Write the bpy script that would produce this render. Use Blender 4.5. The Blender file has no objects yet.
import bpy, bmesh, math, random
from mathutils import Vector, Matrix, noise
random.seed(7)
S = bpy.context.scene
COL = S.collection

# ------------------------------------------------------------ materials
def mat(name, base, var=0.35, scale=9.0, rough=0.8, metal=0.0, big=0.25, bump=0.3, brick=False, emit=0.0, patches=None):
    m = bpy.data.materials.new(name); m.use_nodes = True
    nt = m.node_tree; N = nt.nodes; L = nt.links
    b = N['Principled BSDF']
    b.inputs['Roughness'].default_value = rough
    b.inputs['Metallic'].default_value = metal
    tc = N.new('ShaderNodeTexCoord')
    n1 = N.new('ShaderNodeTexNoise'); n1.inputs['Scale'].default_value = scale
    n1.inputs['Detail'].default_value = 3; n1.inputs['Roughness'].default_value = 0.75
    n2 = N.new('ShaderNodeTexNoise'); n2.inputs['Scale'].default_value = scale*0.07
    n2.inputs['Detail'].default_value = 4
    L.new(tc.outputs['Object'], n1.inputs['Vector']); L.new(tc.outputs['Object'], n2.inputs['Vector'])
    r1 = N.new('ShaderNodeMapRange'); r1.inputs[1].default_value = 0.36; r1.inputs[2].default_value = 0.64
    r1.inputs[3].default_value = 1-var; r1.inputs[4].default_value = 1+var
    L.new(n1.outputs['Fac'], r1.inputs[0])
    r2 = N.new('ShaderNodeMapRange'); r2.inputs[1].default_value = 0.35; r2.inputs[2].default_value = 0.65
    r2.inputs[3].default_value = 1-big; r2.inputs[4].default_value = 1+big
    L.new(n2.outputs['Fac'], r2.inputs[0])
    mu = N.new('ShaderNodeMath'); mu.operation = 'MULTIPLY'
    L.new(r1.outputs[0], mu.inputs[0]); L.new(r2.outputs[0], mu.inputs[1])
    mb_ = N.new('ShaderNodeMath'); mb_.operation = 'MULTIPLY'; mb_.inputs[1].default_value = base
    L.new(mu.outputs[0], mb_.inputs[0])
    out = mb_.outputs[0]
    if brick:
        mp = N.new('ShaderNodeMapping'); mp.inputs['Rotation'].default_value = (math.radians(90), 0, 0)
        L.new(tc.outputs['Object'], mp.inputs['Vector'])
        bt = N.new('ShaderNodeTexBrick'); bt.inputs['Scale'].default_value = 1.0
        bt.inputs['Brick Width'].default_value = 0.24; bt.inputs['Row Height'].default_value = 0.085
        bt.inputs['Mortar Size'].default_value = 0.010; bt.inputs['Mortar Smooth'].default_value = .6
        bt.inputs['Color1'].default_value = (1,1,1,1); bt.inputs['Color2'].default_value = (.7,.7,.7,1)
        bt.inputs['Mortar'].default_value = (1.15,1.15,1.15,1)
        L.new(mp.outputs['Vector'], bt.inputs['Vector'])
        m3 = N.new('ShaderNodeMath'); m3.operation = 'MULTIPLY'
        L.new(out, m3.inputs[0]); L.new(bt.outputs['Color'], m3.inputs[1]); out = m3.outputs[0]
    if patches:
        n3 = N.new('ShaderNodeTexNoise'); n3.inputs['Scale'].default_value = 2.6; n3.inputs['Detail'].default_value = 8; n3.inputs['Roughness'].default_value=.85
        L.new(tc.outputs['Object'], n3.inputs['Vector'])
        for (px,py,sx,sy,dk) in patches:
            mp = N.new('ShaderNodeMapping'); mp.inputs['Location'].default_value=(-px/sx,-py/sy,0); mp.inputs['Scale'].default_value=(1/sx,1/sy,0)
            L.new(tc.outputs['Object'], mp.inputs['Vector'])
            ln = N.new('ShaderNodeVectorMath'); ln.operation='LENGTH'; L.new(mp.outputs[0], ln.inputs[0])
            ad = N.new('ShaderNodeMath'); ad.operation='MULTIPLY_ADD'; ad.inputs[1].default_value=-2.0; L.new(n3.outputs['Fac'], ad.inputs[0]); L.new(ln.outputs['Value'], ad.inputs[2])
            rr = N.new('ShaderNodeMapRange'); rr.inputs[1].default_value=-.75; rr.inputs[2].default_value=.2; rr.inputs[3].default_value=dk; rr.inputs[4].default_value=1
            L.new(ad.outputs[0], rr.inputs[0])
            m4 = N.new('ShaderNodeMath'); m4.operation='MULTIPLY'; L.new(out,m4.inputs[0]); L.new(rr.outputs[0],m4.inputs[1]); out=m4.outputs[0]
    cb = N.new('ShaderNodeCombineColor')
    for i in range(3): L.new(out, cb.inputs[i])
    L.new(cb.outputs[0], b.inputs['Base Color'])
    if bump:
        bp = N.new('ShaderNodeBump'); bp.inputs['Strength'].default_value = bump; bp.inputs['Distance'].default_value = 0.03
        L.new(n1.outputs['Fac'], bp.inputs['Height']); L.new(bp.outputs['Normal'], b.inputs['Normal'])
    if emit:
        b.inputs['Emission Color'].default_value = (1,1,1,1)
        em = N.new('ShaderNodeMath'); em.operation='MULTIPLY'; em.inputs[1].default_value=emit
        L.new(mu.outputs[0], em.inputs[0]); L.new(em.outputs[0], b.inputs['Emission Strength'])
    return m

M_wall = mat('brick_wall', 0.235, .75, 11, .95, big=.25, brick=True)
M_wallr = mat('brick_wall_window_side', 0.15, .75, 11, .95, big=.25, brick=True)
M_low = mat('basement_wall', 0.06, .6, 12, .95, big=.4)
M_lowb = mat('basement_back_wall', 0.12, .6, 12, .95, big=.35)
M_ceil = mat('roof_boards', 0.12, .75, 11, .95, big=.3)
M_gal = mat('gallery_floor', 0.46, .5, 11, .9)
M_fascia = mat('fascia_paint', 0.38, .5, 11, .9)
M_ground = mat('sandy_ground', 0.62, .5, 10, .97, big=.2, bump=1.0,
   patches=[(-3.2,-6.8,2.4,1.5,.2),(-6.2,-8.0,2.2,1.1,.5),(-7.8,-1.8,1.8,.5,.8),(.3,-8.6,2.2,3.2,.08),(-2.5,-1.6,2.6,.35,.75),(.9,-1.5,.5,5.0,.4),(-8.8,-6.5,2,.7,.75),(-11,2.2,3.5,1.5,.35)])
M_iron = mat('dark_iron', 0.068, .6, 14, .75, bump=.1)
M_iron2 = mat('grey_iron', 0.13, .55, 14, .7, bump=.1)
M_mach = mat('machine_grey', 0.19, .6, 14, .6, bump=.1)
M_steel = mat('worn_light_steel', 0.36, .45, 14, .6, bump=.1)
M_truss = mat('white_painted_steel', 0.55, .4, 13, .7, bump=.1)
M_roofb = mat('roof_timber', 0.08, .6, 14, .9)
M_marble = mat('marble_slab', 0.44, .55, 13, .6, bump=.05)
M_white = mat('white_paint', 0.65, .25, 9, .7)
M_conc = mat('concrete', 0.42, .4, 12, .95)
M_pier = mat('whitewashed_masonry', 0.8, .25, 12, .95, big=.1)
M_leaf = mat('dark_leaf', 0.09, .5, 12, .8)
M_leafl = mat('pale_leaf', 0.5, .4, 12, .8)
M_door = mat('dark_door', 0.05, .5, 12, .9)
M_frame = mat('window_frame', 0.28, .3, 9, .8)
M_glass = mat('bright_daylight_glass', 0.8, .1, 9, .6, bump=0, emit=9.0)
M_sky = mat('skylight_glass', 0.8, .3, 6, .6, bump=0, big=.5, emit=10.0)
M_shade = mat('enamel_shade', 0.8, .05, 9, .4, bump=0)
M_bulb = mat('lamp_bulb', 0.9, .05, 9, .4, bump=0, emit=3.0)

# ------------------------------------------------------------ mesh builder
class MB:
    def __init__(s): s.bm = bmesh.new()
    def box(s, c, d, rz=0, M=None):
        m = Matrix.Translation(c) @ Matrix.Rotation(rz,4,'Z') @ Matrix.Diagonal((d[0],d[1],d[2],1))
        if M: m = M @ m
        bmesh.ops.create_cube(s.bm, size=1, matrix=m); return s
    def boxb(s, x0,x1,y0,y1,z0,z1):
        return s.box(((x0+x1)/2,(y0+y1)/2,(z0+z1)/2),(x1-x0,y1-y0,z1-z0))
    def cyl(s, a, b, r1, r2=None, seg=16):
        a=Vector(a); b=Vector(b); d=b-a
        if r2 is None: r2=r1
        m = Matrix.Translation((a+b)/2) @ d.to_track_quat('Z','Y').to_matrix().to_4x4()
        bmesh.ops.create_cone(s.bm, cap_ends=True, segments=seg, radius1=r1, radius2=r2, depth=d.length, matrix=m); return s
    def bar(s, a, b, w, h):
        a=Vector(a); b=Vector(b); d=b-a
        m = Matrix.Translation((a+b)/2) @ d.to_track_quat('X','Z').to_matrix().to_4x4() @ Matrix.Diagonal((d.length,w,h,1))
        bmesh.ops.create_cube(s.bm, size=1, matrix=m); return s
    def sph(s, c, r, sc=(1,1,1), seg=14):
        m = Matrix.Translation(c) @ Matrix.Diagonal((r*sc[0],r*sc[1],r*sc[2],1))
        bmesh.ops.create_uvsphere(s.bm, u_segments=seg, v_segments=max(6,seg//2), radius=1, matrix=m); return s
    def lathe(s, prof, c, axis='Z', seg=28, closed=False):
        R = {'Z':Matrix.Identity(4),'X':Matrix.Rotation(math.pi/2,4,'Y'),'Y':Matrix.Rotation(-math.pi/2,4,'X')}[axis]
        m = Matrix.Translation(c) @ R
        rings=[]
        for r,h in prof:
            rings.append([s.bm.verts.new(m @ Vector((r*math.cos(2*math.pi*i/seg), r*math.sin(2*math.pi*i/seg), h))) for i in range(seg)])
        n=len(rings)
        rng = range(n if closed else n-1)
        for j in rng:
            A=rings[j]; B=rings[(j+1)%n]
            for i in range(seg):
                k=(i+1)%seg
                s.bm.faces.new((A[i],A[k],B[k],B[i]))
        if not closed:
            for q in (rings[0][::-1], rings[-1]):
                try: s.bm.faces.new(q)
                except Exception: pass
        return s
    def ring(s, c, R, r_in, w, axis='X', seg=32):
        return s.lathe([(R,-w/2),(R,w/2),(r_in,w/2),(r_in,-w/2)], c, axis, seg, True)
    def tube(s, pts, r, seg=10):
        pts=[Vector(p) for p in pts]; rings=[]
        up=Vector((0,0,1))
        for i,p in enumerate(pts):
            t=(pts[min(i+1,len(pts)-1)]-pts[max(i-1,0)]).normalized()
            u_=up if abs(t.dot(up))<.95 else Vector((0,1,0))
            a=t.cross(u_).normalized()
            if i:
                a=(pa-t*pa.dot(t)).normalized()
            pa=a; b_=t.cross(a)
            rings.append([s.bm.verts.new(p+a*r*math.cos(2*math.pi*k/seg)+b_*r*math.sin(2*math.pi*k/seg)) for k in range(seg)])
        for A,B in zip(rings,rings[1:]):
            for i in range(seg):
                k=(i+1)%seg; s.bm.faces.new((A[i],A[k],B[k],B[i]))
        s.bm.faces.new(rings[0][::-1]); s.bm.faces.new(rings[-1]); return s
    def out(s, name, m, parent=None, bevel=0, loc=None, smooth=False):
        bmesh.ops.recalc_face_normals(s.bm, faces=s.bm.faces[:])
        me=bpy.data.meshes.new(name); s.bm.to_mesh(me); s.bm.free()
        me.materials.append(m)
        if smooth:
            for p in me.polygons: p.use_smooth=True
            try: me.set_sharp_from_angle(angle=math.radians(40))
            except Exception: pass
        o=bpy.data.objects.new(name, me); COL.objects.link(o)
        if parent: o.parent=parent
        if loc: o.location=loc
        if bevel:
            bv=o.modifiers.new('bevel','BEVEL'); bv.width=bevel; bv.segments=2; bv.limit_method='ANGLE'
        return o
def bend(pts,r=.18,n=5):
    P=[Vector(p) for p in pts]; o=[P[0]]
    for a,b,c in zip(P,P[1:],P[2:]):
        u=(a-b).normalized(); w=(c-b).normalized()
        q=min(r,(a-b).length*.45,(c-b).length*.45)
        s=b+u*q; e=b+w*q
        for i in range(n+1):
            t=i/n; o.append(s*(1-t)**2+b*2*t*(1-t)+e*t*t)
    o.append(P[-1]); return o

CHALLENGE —
Each line from the one bearing "0.15, .75, 11, .95, big=.25, brick=True)" through the one bearing "M_low = mat('basement_wall', 0.06, .6, 12, .95, big=.4)" is to be duplicated without change; all remaining lines are to be left out.

FULL SOLUTION —
M_wallr = mat('brick_wall_window_side', 0.15, .75, 11, .95, big=.25, brick=True)
M_low = mat('basement_wall', 0.06, .6, 12, .95, big=.4)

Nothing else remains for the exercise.